PROBLEM STATEMENT: Print the listing below from its opening line through the line holding "scene.cycles.volume_step_rate = 1.0;", both ends included.

PROVIDED INFORMATION:
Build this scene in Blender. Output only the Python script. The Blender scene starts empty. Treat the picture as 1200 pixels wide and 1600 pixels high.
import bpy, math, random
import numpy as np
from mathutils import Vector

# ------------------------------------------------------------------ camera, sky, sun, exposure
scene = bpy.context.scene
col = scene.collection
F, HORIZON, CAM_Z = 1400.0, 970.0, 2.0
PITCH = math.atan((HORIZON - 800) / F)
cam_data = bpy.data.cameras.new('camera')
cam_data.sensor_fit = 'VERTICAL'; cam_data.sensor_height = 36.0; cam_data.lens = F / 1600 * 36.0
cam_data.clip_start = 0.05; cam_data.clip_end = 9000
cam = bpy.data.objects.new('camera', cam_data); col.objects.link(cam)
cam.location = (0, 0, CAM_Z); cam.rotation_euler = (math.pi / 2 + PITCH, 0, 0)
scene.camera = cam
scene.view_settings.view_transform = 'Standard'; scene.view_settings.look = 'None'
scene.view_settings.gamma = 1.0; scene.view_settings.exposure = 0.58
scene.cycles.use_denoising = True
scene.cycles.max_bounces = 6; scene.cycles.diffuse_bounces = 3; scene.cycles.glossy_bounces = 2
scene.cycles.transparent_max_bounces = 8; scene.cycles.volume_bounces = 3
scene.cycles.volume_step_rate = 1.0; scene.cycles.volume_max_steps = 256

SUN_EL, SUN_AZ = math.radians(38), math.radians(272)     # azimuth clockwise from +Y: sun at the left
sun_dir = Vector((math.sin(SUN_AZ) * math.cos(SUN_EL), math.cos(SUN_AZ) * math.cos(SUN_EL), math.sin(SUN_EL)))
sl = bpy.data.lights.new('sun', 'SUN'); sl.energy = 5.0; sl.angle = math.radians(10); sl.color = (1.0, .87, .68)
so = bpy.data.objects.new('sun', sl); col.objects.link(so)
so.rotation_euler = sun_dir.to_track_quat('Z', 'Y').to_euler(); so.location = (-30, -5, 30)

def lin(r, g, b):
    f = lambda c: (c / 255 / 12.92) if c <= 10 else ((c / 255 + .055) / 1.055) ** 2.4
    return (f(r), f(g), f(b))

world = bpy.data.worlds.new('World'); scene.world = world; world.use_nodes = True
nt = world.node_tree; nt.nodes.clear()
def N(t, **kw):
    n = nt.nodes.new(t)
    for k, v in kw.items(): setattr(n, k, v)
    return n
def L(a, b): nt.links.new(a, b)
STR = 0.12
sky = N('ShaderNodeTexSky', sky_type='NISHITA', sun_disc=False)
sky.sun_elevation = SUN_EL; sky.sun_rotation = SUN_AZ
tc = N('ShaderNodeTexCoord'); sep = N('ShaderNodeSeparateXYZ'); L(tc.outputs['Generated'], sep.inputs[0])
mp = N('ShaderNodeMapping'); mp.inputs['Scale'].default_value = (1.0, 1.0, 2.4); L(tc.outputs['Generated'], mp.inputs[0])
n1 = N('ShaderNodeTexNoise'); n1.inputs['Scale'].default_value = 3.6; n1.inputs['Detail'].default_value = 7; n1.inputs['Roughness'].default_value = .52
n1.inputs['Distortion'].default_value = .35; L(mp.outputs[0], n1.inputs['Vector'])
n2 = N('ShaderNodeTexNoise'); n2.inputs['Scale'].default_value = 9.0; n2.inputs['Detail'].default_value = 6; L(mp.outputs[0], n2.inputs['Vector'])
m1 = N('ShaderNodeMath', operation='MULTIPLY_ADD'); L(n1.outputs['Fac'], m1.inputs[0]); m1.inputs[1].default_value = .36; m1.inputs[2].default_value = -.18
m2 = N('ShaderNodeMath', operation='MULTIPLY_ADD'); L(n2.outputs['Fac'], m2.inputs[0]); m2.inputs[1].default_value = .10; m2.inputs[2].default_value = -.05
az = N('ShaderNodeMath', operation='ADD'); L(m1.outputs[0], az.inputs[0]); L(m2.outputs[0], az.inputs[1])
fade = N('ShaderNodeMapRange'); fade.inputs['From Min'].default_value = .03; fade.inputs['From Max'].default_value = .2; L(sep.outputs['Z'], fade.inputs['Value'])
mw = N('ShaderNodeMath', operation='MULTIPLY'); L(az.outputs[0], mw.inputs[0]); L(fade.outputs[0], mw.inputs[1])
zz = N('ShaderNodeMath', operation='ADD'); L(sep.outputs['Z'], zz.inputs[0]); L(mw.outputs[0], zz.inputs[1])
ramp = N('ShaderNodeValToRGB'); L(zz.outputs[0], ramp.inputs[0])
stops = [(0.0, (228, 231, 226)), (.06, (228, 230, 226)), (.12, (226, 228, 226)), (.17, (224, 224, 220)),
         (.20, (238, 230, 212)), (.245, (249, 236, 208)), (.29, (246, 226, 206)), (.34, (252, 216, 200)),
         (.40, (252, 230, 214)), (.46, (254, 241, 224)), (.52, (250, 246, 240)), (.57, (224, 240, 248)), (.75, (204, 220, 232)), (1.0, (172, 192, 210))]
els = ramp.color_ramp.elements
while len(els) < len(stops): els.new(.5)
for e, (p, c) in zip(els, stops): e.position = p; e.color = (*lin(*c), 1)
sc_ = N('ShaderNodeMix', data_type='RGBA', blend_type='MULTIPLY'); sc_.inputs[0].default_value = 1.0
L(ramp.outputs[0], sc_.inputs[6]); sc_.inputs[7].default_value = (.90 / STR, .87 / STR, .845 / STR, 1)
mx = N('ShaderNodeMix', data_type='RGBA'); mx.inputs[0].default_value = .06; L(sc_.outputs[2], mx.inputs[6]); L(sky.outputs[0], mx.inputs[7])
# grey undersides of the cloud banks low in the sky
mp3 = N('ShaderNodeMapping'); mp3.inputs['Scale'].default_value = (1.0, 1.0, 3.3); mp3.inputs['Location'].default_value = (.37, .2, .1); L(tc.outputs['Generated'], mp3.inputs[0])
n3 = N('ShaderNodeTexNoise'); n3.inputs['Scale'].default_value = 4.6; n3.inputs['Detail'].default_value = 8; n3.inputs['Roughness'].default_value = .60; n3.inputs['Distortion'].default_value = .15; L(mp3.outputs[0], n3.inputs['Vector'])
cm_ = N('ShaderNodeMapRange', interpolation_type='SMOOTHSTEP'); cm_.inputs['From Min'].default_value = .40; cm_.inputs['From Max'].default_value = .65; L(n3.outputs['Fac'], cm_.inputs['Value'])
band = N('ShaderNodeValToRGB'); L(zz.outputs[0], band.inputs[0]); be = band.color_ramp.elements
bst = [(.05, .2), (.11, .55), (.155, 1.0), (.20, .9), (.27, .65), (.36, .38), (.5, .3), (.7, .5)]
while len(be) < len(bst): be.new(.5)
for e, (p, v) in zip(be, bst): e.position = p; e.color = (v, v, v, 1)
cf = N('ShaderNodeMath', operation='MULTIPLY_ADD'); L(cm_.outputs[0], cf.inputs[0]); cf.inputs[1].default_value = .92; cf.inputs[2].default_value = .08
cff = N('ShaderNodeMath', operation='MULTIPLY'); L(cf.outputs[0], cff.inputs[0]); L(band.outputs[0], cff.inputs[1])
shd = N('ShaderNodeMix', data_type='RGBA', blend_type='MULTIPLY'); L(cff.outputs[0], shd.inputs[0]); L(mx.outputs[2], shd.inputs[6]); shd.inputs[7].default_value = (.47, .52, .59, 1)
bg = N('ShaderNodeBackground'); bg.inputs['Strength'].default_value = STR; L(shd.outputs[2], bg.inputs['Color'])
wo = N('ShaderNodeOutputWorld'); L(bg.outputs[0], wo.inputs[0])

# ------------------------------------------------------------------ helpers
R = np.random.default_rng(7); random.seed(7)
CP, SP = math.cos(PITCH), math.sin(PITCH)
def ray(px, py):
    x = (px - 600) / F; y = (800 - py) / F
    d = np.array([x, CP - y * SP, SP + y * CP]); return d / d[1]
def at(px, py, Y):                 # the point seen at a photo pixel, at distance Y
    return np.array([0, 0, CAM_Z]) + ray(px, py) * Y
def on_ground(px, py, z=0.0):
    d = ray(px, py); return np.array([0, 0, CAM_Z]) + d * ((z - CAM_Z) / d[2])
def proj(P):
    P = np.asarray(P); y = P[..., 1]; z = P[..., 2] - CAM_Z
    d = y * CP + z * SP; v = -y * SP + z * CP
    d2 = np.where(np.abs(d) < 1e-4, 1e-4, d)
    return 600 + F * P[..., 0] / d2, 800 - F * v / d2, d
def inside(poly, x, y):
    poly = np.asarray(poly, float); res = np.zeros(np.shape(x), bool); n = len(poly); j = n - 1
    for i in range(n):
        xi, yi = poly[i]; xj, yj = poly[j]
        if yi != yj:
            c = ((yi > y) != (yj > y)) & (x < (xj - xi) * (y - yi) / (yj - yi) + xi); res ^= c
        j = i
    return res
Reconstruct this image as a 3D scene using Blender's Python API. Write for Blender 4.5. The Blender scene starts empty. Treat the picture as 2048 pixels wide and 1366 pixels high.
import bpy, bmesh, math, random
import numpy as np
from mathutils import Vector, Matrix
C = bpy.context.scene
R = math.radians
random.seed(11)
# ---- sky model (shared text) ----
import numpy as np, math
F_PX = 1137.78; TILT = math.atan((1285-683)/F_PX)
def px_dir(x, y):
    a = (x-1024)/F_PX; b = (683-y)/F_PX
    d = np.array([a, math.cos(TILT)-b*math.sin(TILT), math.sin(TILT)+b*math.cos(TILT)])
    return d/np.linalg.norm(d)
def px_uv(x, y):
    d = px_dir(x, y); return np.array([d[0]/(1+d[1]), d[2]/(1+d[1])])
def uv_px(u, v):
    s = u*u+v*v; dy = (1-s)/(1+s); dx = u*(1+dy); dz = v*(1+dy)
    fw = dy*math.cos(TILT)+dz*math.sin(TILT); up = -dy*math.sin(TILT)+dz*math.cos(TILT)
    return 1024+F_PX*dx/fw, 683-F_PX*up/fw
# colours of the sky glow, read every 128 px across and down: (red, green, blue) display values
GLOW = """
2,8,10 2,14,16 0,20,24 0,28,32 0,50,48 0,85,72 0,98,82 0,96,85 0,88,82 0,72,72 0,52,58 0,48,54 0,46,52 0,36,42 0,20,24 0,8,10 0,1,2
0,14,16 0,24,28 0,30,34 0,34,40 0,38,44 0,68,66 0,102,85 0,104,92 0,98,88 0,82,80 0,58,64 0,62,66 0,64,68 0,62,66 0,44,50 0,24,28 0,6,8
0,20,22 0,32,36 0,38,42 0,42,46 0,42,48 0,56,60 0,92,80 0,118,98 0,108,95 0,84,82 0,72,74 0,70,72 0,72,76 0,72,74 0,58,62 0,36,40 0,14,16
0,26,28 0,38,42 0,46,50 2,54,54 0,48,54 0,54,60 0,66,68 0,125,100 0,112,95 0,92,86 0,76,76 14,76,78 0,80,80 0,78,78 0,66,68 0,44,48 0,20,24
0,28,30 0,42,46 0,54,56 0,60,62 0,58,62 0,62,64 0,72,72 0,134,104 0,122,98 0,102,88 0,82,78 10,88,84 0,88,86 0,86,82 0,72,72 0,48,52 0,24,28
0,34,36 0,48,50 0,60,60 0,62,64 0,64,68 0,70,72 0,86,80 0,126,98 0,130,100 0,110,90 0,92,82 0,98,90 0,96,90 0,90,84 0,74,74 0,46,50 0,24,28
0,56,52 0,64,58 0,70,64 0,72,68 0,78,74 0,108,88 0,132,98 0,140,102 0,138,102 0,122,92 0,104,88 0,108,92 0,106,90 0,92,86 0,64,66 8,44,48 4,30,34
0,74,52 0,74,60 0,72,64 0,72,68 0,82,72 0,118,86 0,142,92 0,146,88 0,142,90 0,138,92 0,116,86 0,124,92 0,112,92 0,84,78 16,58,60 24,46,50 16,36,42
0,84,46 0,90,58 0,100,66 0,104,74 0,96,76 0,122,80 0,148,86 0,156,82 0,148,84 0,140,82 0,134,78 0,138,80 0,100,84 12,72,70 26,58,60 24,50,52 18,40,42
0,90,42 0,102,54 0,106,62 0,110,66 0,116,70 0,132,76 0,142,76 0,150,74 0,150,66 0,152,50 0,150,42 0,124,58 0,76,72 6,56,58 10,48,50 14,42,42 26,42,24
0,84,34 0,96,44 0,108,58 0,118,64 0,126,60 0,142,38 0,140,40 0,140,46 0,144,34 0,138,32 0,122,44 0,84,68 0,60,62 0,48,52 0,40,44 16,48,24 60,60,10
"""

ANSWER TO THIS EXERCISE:
Build this scene in Blender. Output only the Python script. The Blender scene starts empty. Treat the picture as 1200 pixels wide and 1600 pixels high.
import bpy, math, random
import numpy as np
from mathutils import Vector

# ------------------------------------------------------------------ camera, sky, sun, exposure
scene = bpy.context.scene
col = scene.collection
F, HORIZON, CAM_Z = 1400.0, 970.0, 2.0
PITCH = math.atan((HORIZON - 800) / F)
cam_data = bpy.data.cameras.new('camera')
cam_data.sensor_fit = 'VERTICAL'; cam_data.sensor_height = 36.0; cam_data.lens = F / 1600 * 36.0
cam_data.clip_start = 0.05; cam_data.clip_end = 9000
cam = bpy.data.objects.new('camera', cam_data); col.objects.link(cam)
cam.location = (0, 0, CAM_Z); cam.rotation_euler = (math.pi / 2 + PITCH, 0, 0)
scene.camera = cam
scene.view_settings.view_transform = 'Standard'; scene.view_settings.look = 'None'
scene.view_settings.gamma = 1.0; scene.view_settings.exposure = 0.58
scene.cycles.use_denoising = True
scene.cycles.max_bounces = 6; scene.cycles.diffuse_bounces = 3; scene.cycles.glossy_bounces = 2
scene.cycles.transparent_max_bounces = 8; scene.cycles.volume_bounces = 3
scene.cycles.volume_step_rate = 1.0; scene.cycles.volume_max_steps = 256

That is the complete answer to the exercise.